- **What you need to do**
Your task is to extract every line from the material below exactly.
☆ ☆ ☆ ☆
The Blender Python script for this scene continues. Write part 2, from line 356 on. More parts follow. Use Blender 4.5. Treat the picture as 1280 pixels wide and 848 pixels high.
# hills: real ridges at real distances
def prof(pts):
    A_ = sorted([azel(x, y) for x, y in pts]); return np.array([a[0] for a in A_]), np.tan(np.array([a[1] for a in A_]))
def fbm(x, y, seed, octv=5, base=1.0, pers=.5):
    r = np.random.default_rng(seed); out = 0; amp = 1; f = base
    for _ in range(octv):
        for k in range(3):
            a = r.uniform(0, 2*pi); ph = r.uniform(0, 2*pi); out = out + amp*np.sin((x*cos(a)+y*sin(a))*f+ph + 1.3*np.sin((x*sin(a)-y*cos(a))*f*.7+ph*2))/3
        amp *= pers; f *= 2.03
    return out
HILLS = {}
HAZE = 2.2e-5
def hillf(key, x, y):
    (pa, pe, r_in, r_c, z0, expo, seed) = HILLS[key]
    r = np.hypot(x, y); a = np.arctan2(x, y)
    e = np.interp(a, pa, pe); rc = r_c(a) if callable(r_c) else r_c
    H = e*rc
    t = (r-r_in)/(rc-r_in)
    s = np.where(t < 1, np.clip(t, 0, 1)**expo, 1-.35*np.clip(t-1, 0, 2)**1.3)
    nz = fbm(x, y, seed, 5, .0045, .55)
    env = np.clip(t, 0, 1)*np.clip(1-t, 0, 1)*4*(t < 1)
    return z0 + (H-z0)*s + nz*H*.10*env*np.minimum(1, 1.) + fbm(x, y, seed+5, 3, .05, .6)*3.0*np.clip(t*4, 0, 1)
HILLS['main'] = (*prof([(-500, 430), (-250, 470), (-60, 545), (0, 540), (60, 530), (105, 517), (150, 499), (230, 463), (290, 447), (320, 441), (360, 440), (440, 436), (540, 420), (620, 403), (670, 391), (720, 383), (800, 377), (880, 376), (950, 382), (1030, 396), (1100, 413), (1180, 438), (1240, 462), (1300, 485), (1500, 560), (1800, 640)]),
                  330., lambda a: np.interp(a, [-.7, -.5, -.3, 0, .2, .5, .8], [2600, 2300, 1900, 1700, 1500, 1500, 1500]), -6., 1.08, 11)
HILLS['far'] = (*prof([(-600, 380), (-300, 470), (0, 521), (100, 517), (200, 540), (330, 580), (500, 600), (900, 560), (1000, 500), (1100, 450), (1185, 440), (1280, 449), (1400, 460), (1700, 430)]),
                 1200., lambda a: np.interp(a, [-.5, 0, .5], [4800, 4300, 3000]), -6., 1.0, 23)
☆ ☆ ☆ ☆
- **Solution to this problem**
The Blender Python script for this scene continues. Write part 2, from line 356 on. More parts follow. Use Blender 4.5. Treat the picture as 1280 pixels wide and 848 pixels high.
# hills: real ridges at real distances
def prof(pts):
    A_ = sorted([azel(x, y) for x, y in pts]); return np.array([a[0] for a in A_]), np.tan(np.array([a[1] for a in A_]))
def fbm(x, y, seed, octv=5, base=1.0, pers=.5):
    r = np.random.default_rng(seed); out = 0; amp = 1; f = base
    for _ in range(octv):
        for k in range(3):
            a = r.uniform(0, 2*pi); ph = r.uniform(0, 2*pi); out = out + amp*np.sin((x*cos(a)+y*sin(a))*f+ph + 1.3*np.sin((x*sin(a)-y*cos(a))*f*.7+ph*2))/3
        amp *= pers; f *= 2.03
    return out
HILLS = {}
HAZE = 2.2e-5
def hillf(key, x, y):
    (pa, pe, r_in, r_c, z0, expo, seed) = HILLS[key]
    r = np.hypot(x, y); a = np.arctan2(x, y)
    e = np.interp(a, pa, pe); rc = r_c(a) if callable(r_c) else r_c
    H = e*rc
    t = (r-r_in)/(rc-r_in)
    s = np.where(t < 1, np.clip(t, 0, 1)**expo, 1-.35*np.clip(t-1, 0, 2)**1.3)
    nz = fbm(x, y, seed, 5, .0045, .55)
    env = np.clip(t, 0, 1)*np.clip(1-t, 0, 1)*4*(t < 1)
    return z0 + (H-z0)*s + nz*H*.10*env*np.minimum(1, 1.) + fbm(x, y, seed+5, 3, .05, .6)*3.0*np.clip(t*4, 0, 1)
HILLS['main'] = (*prof([(-500, 430), (-250, 470), (-60, 545), (0, 540), (60, 530), (105, 517), (150, 499), (230, 463), (290, 447), (320, 441), (360, 440), (440, 436), (540, 420), (620, 403), (670, 391), (720, 383), (800, 377), (880, 376), (950, 382), (1030, 396), (1100, 413), (1180, 438), (1240, 462), (1300, 485), (1500, 560), (1800, 640)]),
                  330., lambda a: np.interp(a, [-.7, -.5, -.3, 0, .2, .5, .8], [2600, 2300, 1900, 1700, 1500, 1500, 1500]), -6., 1.08, 11)
HILLS['far'] = (*prof([(-600, 380), (-300, 470), (0, 521), (100, 517), (200, 540), (330, 580), (500, 600), (900, 560), (1000, 500), (1100, 450), (1185, 440), (1280, 449), (1400, 460), (1700, 430)]),
                 1200., lambda a: np.interp(a, [-.5, 0, .5], [4800, 4300, 3000]), -6., 1.0, 23)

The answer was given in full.